• [SET PROBLEM]
Review the lines that follow and copy each one that contains the word "pixels".

• [INFORMATION SHOWN]
· · · ·

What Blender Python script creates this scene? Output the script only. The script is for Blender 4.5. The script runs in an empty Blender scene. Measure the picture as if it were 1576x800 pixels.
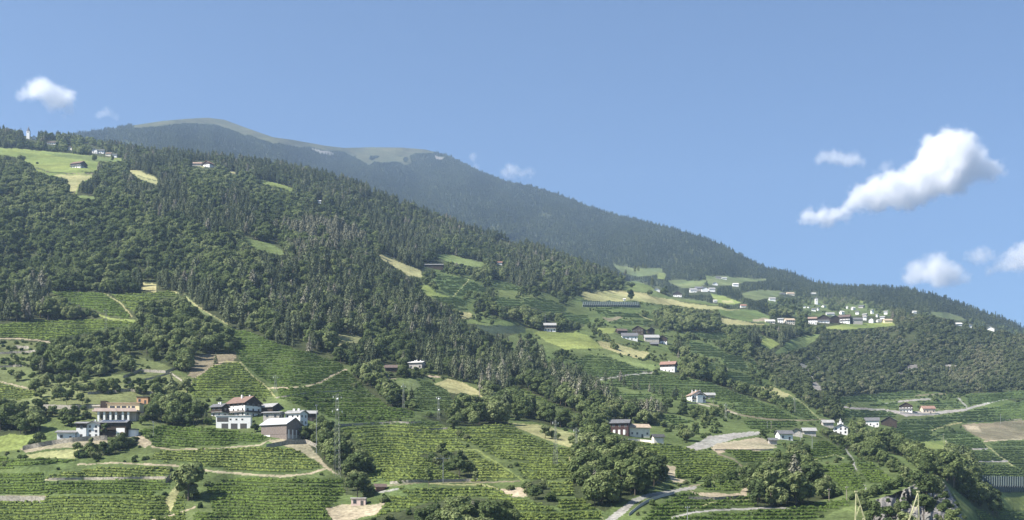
import bpy, math, random
import numpy as np
from mathutils import Vector, Matrix
R = math.radians
rng = np.random.default_rng(7)
random.seed(7)
SC = bpy.context.scene
COL = SC.collection
# ------------------------------------------------------------------ camera
F = 1900.0            # focal length in photo pixels (photo is 1576 wide)
CX, HY = 788.0, 800.0 # principal column and horizon row of the photo
cam = bpy.data.cameras.new('camera')
cam.sensor_width = 36.0
cam.lens = 36.0 * F / 1576.0
cam.shift_y = (HY - 400.0) / 1576.0
cam.clip_start = 1.0
cam.clip_end = 60000.0
camo = bpy.data.objects.new('camera', cam)
camo.location = (0, 0, 0)
camo.rotation_euler = (R(90), 0, 0)
COL.objects.link(camo)
SC.camera = camo
# ------------------------------------------------------------------ light
SUN_EL, SUN_AZ = 46.0, 246.0      # azimuth clockwise from +y (view direction): sun on the left, a little behind the camera
w = bpy.data.worlds.new('World'); SC.world = w; w.use_nodes = True
nt = w.node_tree
bg = nt.nodes['Background']
sky = nt.nodes.new('ShaderNodeTexSky'); sky.sky_type = 'NISHITA'; sky.sun_disc = False
sky.sun_elevation = R(SUN_EL); sky.sun_rotation = R(SUN_AZ)
sky.altitude = 600; sky.air_density = 1.0; sky.dust_density = 0.9; sky.ozone_density = 6.5
nt.links.new(sky.outputs[0], bg.inputs[0]); bg.inputs[1].default_value = 0.060
sun = bpy.data.lights.new('sun', 'SUN'); sun.energy = 5.0; sun.angle = R(0.53); sun.color = (1.0, 0.95, 0.87)
suno = bpy.data.objects.new('sun', sun)
sd = Vector((math.sin(R(SUN_AZ))*math.cos(R(SUN_EL)), math.cos(R(SUN_AZ))*math.cos(R(SUN_EL)), math.sin(R(SUN_EL))))
suno.rotation_euler = sd.to_track_quat('Z', 'Y').to_euler(); suno.location = sd*3000
COL.objects.link(suno)
vs = SC.view_settings
vs.view_transform = 'Standard'; vs.look = 'None'; vs.exposure = 1.2; vs.gamma = 1.0; vs.use_curve_mapping = False
cy = SC.cycles
cy.max_bounces = 12; cy.diffuse_bounces = 2; cy.glossy_bounces = 1; cy.transmission_bounces = 1
cy.volume_bounces = 11; cy.transparent_max_bounces = 6; cy.use_denoising = True
cy.caustics_reflective = False; cy.caustics_refractive = False
cy.volume_step_rate = 1.0; cy.volume_max_steps = 128
SC.render.use_persistent_data = False

# ------------------------------------------------------------------ helpers
def interp_line(pts):
    a = np.array(pts, float)
    return lambda x: np.interp(x, a[:, 0], a[:, 1])

def make_noise(seed, cell, oct=3, pers=0.5):
    """tileable value noise of two coordinates, about -1..1"""
    g = np.random.default_rng(seed)
    tabs = [g.uniform(-1, 1, (64, 64)) for _ in range(oct)]
    def fn(x, y):
        x = np.asarray(x, float); y = np.asarray(y, float); out = 0; amp = 1; c = cell; tot = 0
        for t in tabs:
            u = x/c; v = y/c; i = np.floor(u).astype(int); j = np.floor(v).astype(int)
            fu = u-i; fv = v-j; fu = fu*fu*(3-2*fu); fv = fv*fv*(3-2*fv)
            a = t[i % 64, j % 64]; b = t[(i+1) % 64, j % 64]; cc = t[i % 64, (j+1) % 64]; dd = t[(i+1) % 64, (j+1) % 64]
            out = out + amp*((a*(1-fu)+b*fu)*(1-fv)+(cc*(1-fu)+dd*fu)*fv); tot += amp
            amp *= pers; c /= 2.0
        return out/tot*1.5
    return fn

# ------------------------------------------------------------------ materials
def mat(name, col, rough=0.8, var=0.0, scale=1.0, spec=0.2, metal=0.0, bump=0.0, col2=None, detail=4.0):
    m = bpy.data.materials.new(name); m.use_nodes = True
    n = m.node_tree.nodes; l = m.node_tree.links
    b = n['Principled BSDF']
    b.inputs['Roughness'].default_value = rough
    b.inputs['Specular IOR Level'].default_value = spec
    b.inputs['Metallic'].default_value = metal
    if var > 0 or col2:
        tc = n.new('ShaderNodeTexCoord')
        no = n.new('ShaderNodeTexNoise'); no.inputs['Scale'].default_value = scale; no.inputs['Detail'].default_value = detail
        l.new(tc.outputs['Object'], no.inputs['Vector'])
        mx = n.new('ShaderNodeMix'); mx.data_type = 'RGBA'
        c2 = col2 if col2 else tuple(c*(1-var) for c in col)
        mx.inputs[6].default_value = (*c2, 1); mx.inputs[7].default_value = (*(tuple(min(1, c*(1+var)) for c in col) if not col2 else col), 1)
        mr = n.new('ShaderNodeMapRange'); mr.inputs[1].default_value = 0.3; mr.inputs[2].default_value = 0.7
        l.new(no.outputs[0], mr.inputs[0]); l.new(mr.outputs[0], mx.inputs[0]); l.new(mx.outputs[2], b.inputs['Base Color'])
        if bump > 0:
            bp = n.new('ShaderNodeBump'); bp.inputs['Strength'].default_value = bump; bp.inputs['Distance'].default_value = 0.3
            l.new(no.outputs[0], bp.inputs['Height']); l.new(bp.outputs[0], b.inputs['Normal'])
    else:
        b.inputs['Base Color'].default_value = (*col, 1)
    return m

def leaf_mat(name, dark, light, third, instancer=True, trans=0.32):
    """foliage: colour varies from tree to tree (tint) and from clump to clump (noise in the tree's own space)"""
    m = bpy.data.materials.new(name); m.use_nodes = True
    n = m.node_tree.nodes; l = m.node_tree.links
    for x in list(n): n.remove(x)
    out = n.new('ShaderNodeOutputMaterial')
    if instancer:
        at = n.new('ShaderNodeAttribute'); at.attribute_type = 'INSTANCER'; at.attribute_name = 'tint'; src = at.outputs['Fac']
    else:
        at = n.new('ShaderNodeObjectInfo'); src = at.outputs['Random']
    tc = n.new('ShaderNodeTexCoord')
    no = n.new('ShaderNodeTexNoise'); no.inputs['Scale'].default_value = 0.9; no.inputs['Detail'].default_value = 3.0
    l.new(tc.outputs['Object'], no.inputs['Vector'])
    cr = n.new('ShaderNodeValToRGB'); e = cr.color_ramp.elements
    e[0].color = (*dark, 1); e[0].position = 0.05; e[1].color = (*third, 1); e[1].position = 1.0
    k = e.new(0.6); k.color = (*light, 1)
    l.new(src, cr.inputs[0])
    hs = n.new('ShaderNodeHueSaturation')
    mr = n.new('ShaderNodeMapRange'); mr.inputs[1].default_value = 0.3; mr.inputs[2].default_value = 0.7
    mr.inputs[3].default_value = 0.55; mr.inputs[4].default_value = 1.6
    l.new(no.outputs[0], mr.inputs[0]); l.new(mr.outputs[0], hs.inputs['Value']); l.new(cr.outputs[0], hs.inputs['Color'])
    di = n.new('ShaderNodeBsdfDiffuse'); tr = n.new('ShaderNodeBsdfTranslucent'); ms = n.new('ShaderNodeMixShader')
    ms.inputs[0].default_value = trans
    l.new(hs.outputs[0], di.inputs[0]); l.new(hs.outputs[0], tr.inputs[0])
    l.new(di.outputs[0], ms.inputs[1]); l.new(tr.outputs[0], ms.inputs[2]); l.new(ms.outputs[0], out.inputs[0])
    return m

# ------------------------------------------------------------------ mesh builder
class MB:
    def __init__(s): s.v = []; s.f = []; s.mi = []
    def quad(s, a, b, c, d, mi=0):
        k = len(s.v); s.v += [tuple(a), tuple(b), tuple(c), tuple(d)]; s.f.append((k, k+1, k+2, k+3)); s.mi.append(mi)
    def poly(s, pts, mi=0):
        k = len(s.v); s.v += [tuple(p) for p in pts]; s.f.append(tuple(range(k, k+len(pts)))); s.mi.append(mi)
    def box(s, x0, x1, y0, y1, z0, z1, mi=0):
        k = len(s.v)
        s.v += [(x0,y0,z0),(x1,y0,z0),(x1,y1,z0),(x0,y1,z0),(x0,y0,z1),(x1,y0,z1),(x1,y1,z1),(x0,y1,z1)]
        for q in ((0,3,2,1),(4,5,6,7),(0,1,5,4),(1,2,6,5),(2,3,7,6),(3,0,4,7)):
            s.f.append(tuple(k+i for i in q)); s.mi.append(mi)
    def prism(s, prof, axis, a, b, mi=0):
        """profile of (u, z) pairs extruded along the other horizontal axis from a to b"""
        k = len(s.v); n = len(prof)
        for t in (a, b):
            for (u, z) in prof: s.v.append((u, t, z) if axis == 'y' else (t, u, z))
        s.f.append(tuple(k+i for i in range(n))); s.mi.append(mi)
        s.f.append(tuple(k+n+i for i in reversed(range(n)))); s.mi.append(mi)
        for i in range(n):
            j = (i+1) % n; s.f.append((k+i, k+n+i, k+n+j, k+j)); s.mi.append(mi)
    def tube(s, p, q, r0, r1=None, n=6, mi=0):
        r1 = r0 if r1 is None else r1
        p = Vector(p); q = Vector(q); d = (q-p).normalized()
        u = d.orthogonal().normalized(); w = d.cross(u); k = len(s.v)
        for c, r in ((p, r0), (q, r1)):
            for i in range(n):
                a = 2*math.pi*i/n; s.v.append(tuple(c+u*(r*math.cos(a))+w*(r*math.sin(a))))
        for i in range(n):
            j = (i+1) % n; s.f.append((k+i, k+j, k+n+j, k+n+i)); s.mi.append(mi)
        s.f.append(tuple(k+i for i in reversed(range(n)))); s.mi.append(mi)
        s.f.append(tuple(k+n+i for i in range(n))); s.mi.append(mi)
    def sphere(s, c, r, mi=0, nu=10, nv=7, sq=(1, 1, 1), jit=0):
        k = len(s.v)
        for j in range(nv+1):
            t = math.pi*j/nv
            for i in range(nu):
                a = 2*math.pi*i/nu; rr = r*(1+random.uniform(-jit, jit))
                s.v.append((c[0]+rr*sq[0]*math.sin(t)*math.cos(a), c[1]+rr*sq[1]*math.sin(t)*math.sin(a), c[2]+rr*sq[2]*math.cos(t)))
        for j in range(nv):
            for i in range(nu):
                i2 = (i+1) % nu; s.f.append((k+j*nu+i, k+(j+1)*nu+i, k+(j+1)*nu+i2, k+j*nu+i2)); s.mi.append(mi)
    def mesh(s, name, mats):
        me = bpy.data.meshes.new(name); me.from_pydata(s.v, [], s.f)
        for m in (mats if isinstance(mats, (list, tuple)) else [mats]): me.materials.append(m)
        if any(s.mi): me.polygons.foreach_set('material_index', np.array(s.mi, dtype=np.int32))
        me.update(); return me
    def build(s, name, mats, parent=None, label=None):
        o = bpy.data.objects.new(name, s.mesh(name, mats)); COL.objects.link(o)
        if parent: o.parent = parent
        if label: o['label'] = label
        return o

def np_mesh(name, verts, quads, mats, mi=None, smooth=False):
    me = bpy.data.meshes.new(name)
    verts = np.ascontiguousarray(verts, dtype=np.float32); quads = np.ascontiguousarray(quads, dtype=np.int32)
    n = quads.shape[1]
    me.vertices.add(len(verts)); me.vertices.foreach_set('co', verts.ravel())
    me.loops.add(quads.size); me.loops.foreach_set('vertex_index', quads.ravel())
    me.polygons.add(len(quads)); me.polygons.foreach_set('loop_start', np.arange(0, quads.size, n, dtype=np.int32))
    for m in mats: me.materials.append(m)
    if mi is not None: me.polygons.foreach_set('material_index', np.ascontiguousarray(mi, dtype=np.int32))
    if smooth: me.polygons.foreach_set('use_smooth', np.ones(len(quads), bool))
    me.update(calc_edges=True)
    return me

def tag(o, label=None, cat=None, group=None, kind=None):
    if label: o['label'] = label
    if cat: o['category'] = cat
    if group: o['group'] = group
    if kind: o['kind'] = kind
    return o
def empty(name, loc, rz=0.0, label=None, cat=None, group=None):
    o = bpy.data.objects.new(name, None); COL.objects.link(o); o.location = loc; o.rotation_euler = (0, 0, rz)
    o.empty_display_size = 1.0
    return tag(o, label, cat, group)
def copy_tree(o, parent=None):
    c = o.copy(); COL.objects.link(c); c.parent = parent
    for ch in list(o.children): copy_tree(ch, c)
    return c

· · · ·

• [WRITTEN SOLUTION]
What Blender Python script creates this scene? Output the script only. The script is for Blender 4.5. The script runs in an empty Blender scene. Measure the picture as if it were 1576x800 pixels.
F = 1900.0            # focal length in photo pixels (photo is 1576 wide)